This morning, my mom and I finally went to see Tyler Perry's new film, For Colored Girls. Admittedly, I was cautious due to the reviews I'd seen and the criticism I'd heard. Although Oscar rumors swirled, those hopes were seemingly dashed when many people came out denouncing the film, asserting that it was just another Perry melodrama, devoid of nuance and subtlety, full of stereotypes, and incapable of doing the source material justice.
And all of these thoughts are justifiable. Perry has a habit of dealing with surface-level issues without giving sensible models, solutions, or an in-depth look at motives and actions. Especially after watching Why Did I Get Married 2, it is obvious that Perry has problems telling consistent stories that make sense, using over-the-top acting and drama that appeal to the viewers' emotions and empathy and sympathy in order to bring them into the movie and convince them that said film is worth the viewing. Unfortunately, too many viewers "Stan" for Tyler to the point where criticism isn't valued and a serious, in-depth look at the works in question fails to be done.
Considering all these things, I was actually impressed with the film--albeit to an extent. Visually, the film is stunning. You're met with many colors throughout the film that complements the other aspects of the film. The beginning has Anika Noni Rose's character performing a solo ballet performance, which not only showcases her immense talent but gives the film a different visual feel.
The visuals are only second to the acting. Anika Noni Rose is amazing in every aspect; I can't sing her praises enough. The rest of the cast, men included, take Ntozake Shange's words and make them sound mellifluous and beautiful. They do an amazing job with making you feel their pain, enjoy their happiness, and journey to find their inner strength. Effortlessly, you become an active viewer and participator in the film.

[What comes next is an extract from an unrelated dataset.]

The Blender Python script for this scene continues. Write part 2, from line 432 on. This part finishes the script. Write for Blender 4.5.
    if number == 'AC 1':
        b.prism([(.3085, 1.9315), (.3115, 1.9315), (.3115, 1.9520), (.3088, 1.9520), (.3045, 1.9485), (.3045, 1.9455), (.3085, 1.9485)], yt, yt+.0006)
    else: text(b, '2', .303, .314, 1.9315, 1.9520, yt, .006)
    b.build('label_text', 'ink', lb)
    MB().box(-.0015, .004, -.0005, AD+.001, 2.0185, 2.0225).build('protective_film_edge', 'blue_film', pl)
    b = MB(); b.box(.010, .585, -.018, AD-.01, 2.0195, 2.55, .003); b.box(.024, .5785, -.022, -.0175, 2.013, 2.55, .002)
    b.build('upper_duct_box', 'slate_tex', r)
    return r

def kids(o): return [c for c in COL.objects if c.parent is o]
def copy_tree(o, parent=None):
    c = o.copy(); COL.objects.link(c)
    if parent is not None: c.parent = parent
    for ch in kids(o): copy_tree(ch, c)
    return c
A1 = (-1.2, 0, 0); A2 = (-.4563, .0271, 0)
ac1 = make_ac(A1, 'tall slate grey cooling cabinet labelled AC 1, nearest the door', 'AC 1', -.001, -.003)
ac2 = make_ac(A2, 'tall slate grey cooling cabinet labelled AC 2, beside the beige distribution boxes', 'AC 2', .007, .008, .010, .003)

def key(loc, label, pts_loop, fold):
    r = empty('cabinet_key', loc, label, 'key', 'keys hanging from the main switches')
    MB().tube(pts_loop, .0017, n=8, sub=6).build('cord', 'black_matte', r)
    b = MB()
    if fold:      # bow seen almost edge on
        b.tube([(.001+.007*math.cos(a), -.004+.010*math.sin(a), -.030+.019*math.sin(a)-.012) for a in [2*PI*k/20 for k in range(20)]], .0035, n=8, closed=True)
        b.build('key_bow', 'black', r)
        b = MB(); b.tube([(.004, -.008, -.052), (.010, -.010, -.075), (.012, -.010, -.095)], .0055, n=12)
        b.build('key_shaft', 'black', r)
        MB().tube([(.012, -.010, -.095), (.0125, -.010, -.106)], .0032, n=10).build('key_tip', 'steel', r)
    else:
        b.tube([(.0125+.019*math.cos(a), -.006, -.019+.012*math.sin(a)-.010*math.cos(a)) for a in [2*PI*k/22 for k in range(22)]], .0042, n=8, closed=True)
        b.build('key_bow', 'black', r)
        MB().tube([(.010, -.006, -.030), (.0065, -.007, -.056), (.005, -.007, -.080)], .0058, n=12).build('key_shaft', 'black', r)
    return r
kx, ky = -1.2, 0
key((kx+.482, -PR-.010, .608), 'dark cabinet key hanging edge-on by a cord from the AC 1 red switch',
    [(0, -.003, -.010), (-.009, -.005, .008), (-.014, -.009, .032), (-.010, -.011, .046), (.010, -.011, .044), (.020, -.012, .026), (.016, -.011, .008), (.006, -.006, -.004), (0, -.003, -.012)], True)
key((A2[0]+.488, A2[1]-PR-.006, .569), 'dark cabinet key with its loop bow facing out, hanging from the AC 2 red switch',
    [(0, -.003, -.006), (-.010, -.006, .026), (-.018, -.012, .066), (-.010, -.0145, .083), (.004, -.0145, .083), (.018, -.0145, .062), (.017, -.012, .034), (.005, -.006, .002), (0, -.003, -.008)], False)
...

However, the writing is where the problems come in. You can tell where Tyler's words end and Shange's words begin. These two very different writing styles aren't helped by the fact that although I've yet to complete reading the source material, I can tell that Perry has picked and chosen certain parts of the text to force into the different situations he's put the characters into. The writing is disjointed and seems that way throughout the entire film. There needed to be synthesis and sense, and that was absent from the film.
Again, the writing lacked depth, and it also lacked closure, which is seemingly requisite for a Tyler Perry Film. Honestly, Perry wouldn't know closure if a door slammed in his face. And his definition of closure is ridiculous as well. All these ladies go through heartbreaking circumstances that have broken them, one of them being Rose's character's rape. Her closure? Slapping the dead body of her rapist and sleeping with a butcher knife next to her bed. Thandie Newton's character has had to deal with childhood molestation/rape and incest that has caused her to cope by seeking out unattached sexual relationships with men. Her closure? Done through an argument and fight with her mother and Phylicia Rashad's character. Newcomer Tessa Thompson plays a teenager who becomes pregnant and gets a backdoor abortion that nearly kills her, followed by separation from her mother. Her closure? She goes away to college and has a party thrown in her honor! YAY!
Not.
What's really annoying is that all these stories get the Rapidfire Tyler Perry Solution Treatment (RTPST), in which everything is solved within the last five minutes of the film. Believe me, no matter what a character endures in the film, his or her issues from HIV to a cheating spouse to the murder of her children will all be rectified by the end à la "Fix it! Fix it!" from Why Did I Get Married 2. In all honesty, there is no closure. Although Kimberly Elise's character wraps things up by saying that she ultimately found God in herself, the line is delivered with distress and loss instead of the triumph that the book purports. We don't really get to see these women on their way to triumph, just them still working through their issues with no sign of deliverance. And then the movie ends, in the typical Tyler Perry fashion.
That's sad. These actors and actresses give amazing performances, yet are unfortunately working with subpar writing. They definitely make the best of it, but there's only so much you can do as an actor.
I feel like somewhere along the ride, Tyler Perry lost his way. Clearly, his style of writing wasn't a good fit with the moving poetry of Shange. And he ultimately lost the purpose of the original work. Perry admitted that he added Hill Harper's character so that the audience could see that black men weren't all bad, which any intelligent person already knows. The problem is that he used this addition for his own ego, making the story partially about the men instead of focusing on the women, their trials, their tribulations, and their attempts to overcome them. Perry, instead of trying to tell good stories, made it too much about him.
And that's part of where the problem comes in. Many people wondered whether or not Tyler was capable of successfully and convincingly telling the stories of black women, if he could write these women in ways that speak to their inner strength in the face of extreme hardship. Perry was able to do so to an extent, but this movie, aptly titled For Colored Girls, probably should have stayed that way.